そもそもは自動車の前輪にポジティブキャンバーが設定されているのは、車軸にかかる負担を軽減したり操舵力を軽減するためのものであったが、近年部品の品質向上やパワーステアリング機構によりポジティブキャンバーを必要としなくなってきた。
特に旋回性を追及したり重視する速度域が高い車の場合にはその傾向は強いようで特にスポーツカーでなくても欧州車の多くが前輪にネガティブキャンバーが設定されている。
つまりフロントを前から見るとタイヤが垂直よりハの字にして旋回時にロールをできるだけ相殺し効率的に接地させようとした狙いがある。
もちろんこれはカーブ外側のタイヤについてであるが、荷重のかかる外側のタイヤを重視しているということであり、またある程度の強い遠心力がかかる速度域を重視しているということになる。
これは前述のポジティブキャンバーの必要とする車とはまったく別世界の領域とも言えるほど違うものであり、同じ価値観では説明が付かないものである。
実は、私の家に旧来のポジティブキャンバーを必要とするパワステも無い古い軽トラックとまったく価値観の違う欧州車のBMWが同居していたりする。
人間であればまったく価値観の違う二人が同居するとしばしば芳しくない摩擦を生むのだろうが、機械である自動車の場合は価値観の違いは問題ないだろうと考える方も多いであろう。
家庭においてはそのとおりでまったく問題は無くむしろ私は自動車より正室との関係に神経を費やすのである。
しかし、自動車は法律の塊と言えるほどその形から管理のしかたまで事細かく法律で定められているのをご存知だろうか。
道路運送車両法という法律がそれでありその中の継続検査、いわゆる車検制度はその際たる物である。
人間の場合も法の下の平等に裁かれるように自動車の場合もまったく価値観が違うものでさえ法のもとで平等に裁かれてしまうのである。
実際には年式によって適応される条項が違ったりするのだが、もっとも旧態然とした制度が車検制度であり、その中でももっとも古い価値感で行われているのがサイドスリップ検査である。
このサイドスリップ検査では我が家の古い軽トラックとBMWのE46はその設計思想にかかわらず同じ基準で裁かれてしまうのである。
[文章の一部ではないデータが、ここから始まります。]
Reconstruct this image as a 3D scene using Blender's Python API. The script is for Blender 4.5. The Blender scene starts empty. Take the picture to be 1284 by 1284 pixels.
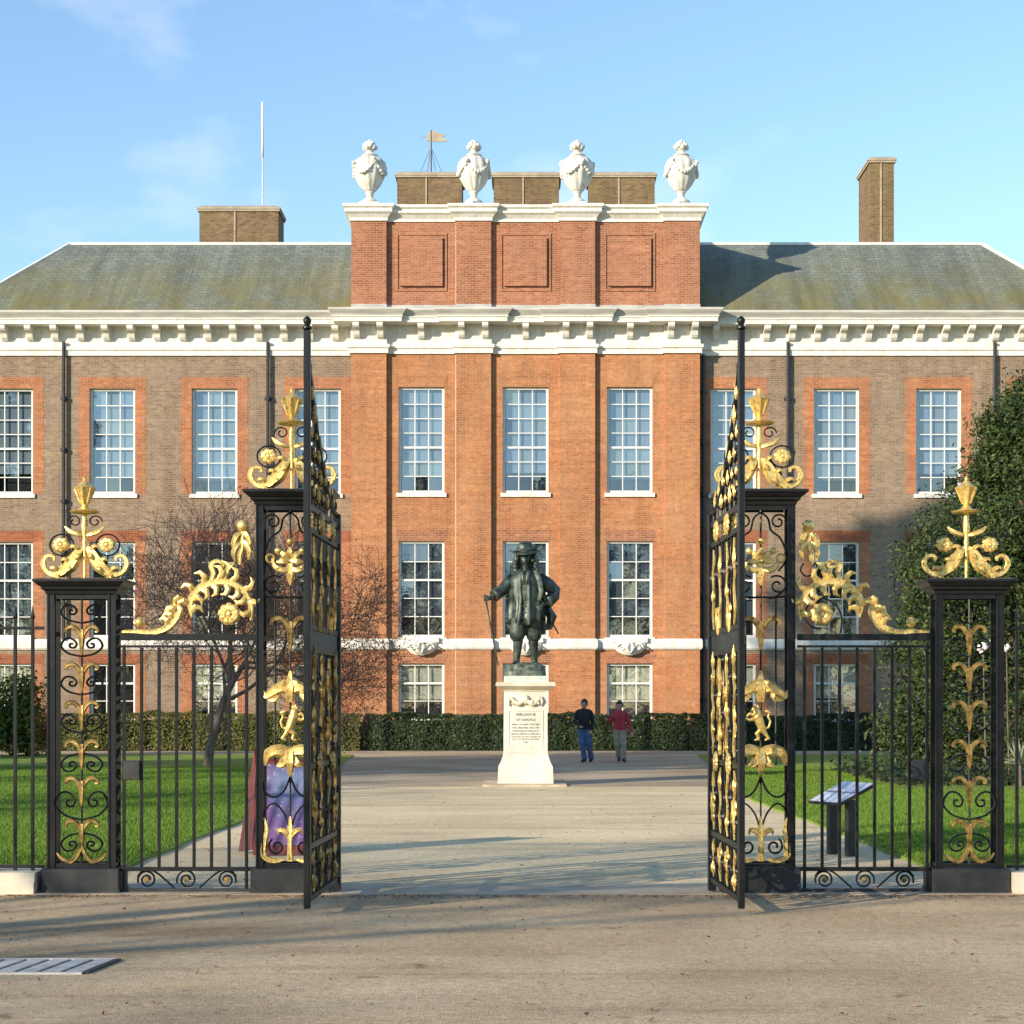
import bpy, bmesh, math, random
import numpy as np
from math import sin, cos, pi, radians, sqrt, atan2
from mathutils import Vector, Matrix

random.seed(7)
rng = np.random.default_rng(7)
scene = bpy.context.scene
col = scene.collection

# ---------------------------------------------------------------- camera
FPX, CX, HY, EYE = 2200.0, 659.0, 880.0, 1.7      # focal length in photo pixels, vanishing point, eye height
cam_d = bpy.data.cameras.new('camera')
cam = bpy.data.objects.new('camera', cam_d); col.objects.link(cam)
cam.location = (0, 0, EYE); cam.rotation_euler = (pi/2, 0, 0)
cam_d.sensor_width = 36.0; cam_d.lens = 36.0*FPX/1284.0
cam_d.shift_x = -(CX-642)/1284.0; cam_d.shift_y = (HY-642)/1284.0
cam_d.clip_start = 0.1; cam_d.clip_end = 3000
scene.camera = cam

# ---------------------------------------------------------------- world, sun, exposure
SUN_DIR = Vector((1.15, 1.0, -0.45)).normalized()  # the way the light travels
sun_el = math.asin(-SUN_DIR.z); sun_rot = atan2(-SUN_DIR.x, -SUN_DIR.y)
world = bpy.data.worlds.new('World'); scene.world = world; world.use_nodes = True
wt = world.node_tree; wt.nodes.clear()
w_out = wt.nodes.new('ShaderNodeOutputWorld'); w_bg = wt.nodes.new('ShaderNodeBackground')
w_sky = wt.nodes.new('ShaderNodeTexSky'); w_sky.sky_type = 'NISHITA'; w_sky.sun_disc = False
w_sky.sun_elevation = sun_el; w_sky.sun_rotation = sun_rot
w_sky.air_density = 1.15; w_sky.dust_density = 0.0; w_sky.ozone_density = 2.9; w_sky.altitude = 0
w_bg.inputs['Strength'].default_value = 0.15
# thin wisps of cloud all over the sky
w_tc = wt.nodes.new('ShaderNodeTexCoord'); w_map = wt.nodes.new('ShaderNodeMapping')
w_map.inputs['Scale'].default_value = (3.2, 3.2, 6.5); w_map.inputs['Location'].default_value = (0.42, 0.1, 0.35)
w_n = wt.nodes.new('ShaderNodeTexNoise'); w_n.inputs['Scale'].default_value = 1.6; w_n.inputs['Detail'].default_value = 5; w_n.inputs['Roughness'].default_value = .55
w_r = wt.nodes.new('ShaderNodeValToRGB'); w_r.color_ramp.elements[0].position = .58; w_r.color_ramp.elements[0].color = (0,0,0,1)
w_r.color_ramp.elements[1].position = .80; w_r.color_ramp.elements[1].color = (.30,.30,.30,1)
w_mx = wt.nodes.new('ShaderNodeMix'); w_mx.data_type = 'RGBA'; w_mx.inputs['B'].default_value = (6.2, 5.6, 6.3, 1)
L = wt.links.new
L(w_tc.outputs['Generated'], w_map.inputs['Vector']); L(w_map.outputs['Vector'], w_n.inputs['Vector']); L(w_n.outputs['Fac'], w_r.inputs['Fac'])
L(w_r.outputs['Color'], w_mx.inputs['Factor']); L(w_sky.outputs['Color'], w_mx.inputs['A']); L(w_mx.outputs['Result'], w_bg.inputs['Color'])
L(w_bg.outputs['Background'], w_out.inputs['Surface'])
sun_d = bpy.data.lights.new('sun', 'SUN'); sun_d.energy = 4.3; sun_d.angle = radians(0.5); sun_d.color = (1.0, 0.86, 0.66)
sun = bpy.data.objects.new('sun', sun_d); col.objects.link(sun); sun.location = (-60, -50, 60)
sun.rotation_euler = SUN_DIR.to_track_quat('-Z', 'Y').to_euler()
vs = scene.view_settings
vs.view_transform = 'Standard'; vs.look = 'None'; vs.gamma = 1.0; vs.use_curve_mapping = False
vs.exposure = 0.85
scene.render.engine = 'CYCLES'
scene.cycles.max_bounces = 6; scene.cycles.transparent_max_bounces = 16

# ---------------------------------------------------------------- helpers
def PX(px, D): return (px-CX)*D/FPX
def PZ(py, D): return EYE-(py-HY)*D/FPX

def set_props(o, label=None, cat=None, group=None, kind=None):
    if label: o['label'] = label
    if cat: o['category'] = cat
    if group: o['group'] = group
    if kind: o['kind'] = kind
    return o

def thing(name, loc=(0,0,0), label=None, cat=None, group=None):
    o = bpy.data.objects.new(name, None); col.objects.link(o); o.location = loc
    o.empty_display_size = .2
    return set_props(o, label, cat, group)

def world_loc(o):
    v = Vector((0,0,0))
    while o is not None:
        v = v + o.location; o = o.parent
    return v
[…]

そこではサイドスリップはプラスマイナス3mm以内が正義とされて4mmを超えるものはお上のお許しを得ることが出来ないのである。
古い軽トラックでもあれば少しは意味があったサイドスリップ検査であるが、このような検査をしているのは恐らく日本だけなのだろうBMWやメルセデスベンツなどの欧州車やアメリカ車についてもそもそもサイドスリップをゼロ付近にしようとする思想は無いのである。
例えば多くのBMWはフロントにネガティブキャンバーが設定されている。
サイドスリップではポジティブキャンバーと反対にイン方向へ数値が出るタイヤの変形を生じさせるが、
更に2mm程度のトーインが設定されているのでサイドスリップの数値はイン5mmを超えることもよくある。
そのままでは継続検査(車検)に合格しないのでBMWの基準を超えたトーアウトに調整して検査を受けることがしばしばあった。
これこそが前述の同居の弊害である。
最近になって一部の欧州車やメリケンの車について特例措置がとられサイドスリップが4mmを超えていても合格できるようになったが、我が家のBMW(E46)も特例車種になっていないし、平行輸入車については特例措置が無いので現在もこの弊害は続いてるのである。
そもそも現在の車において国産車の場合でもサイドスリップ検査は意味が無いし存在そのものに大きな疑問がある。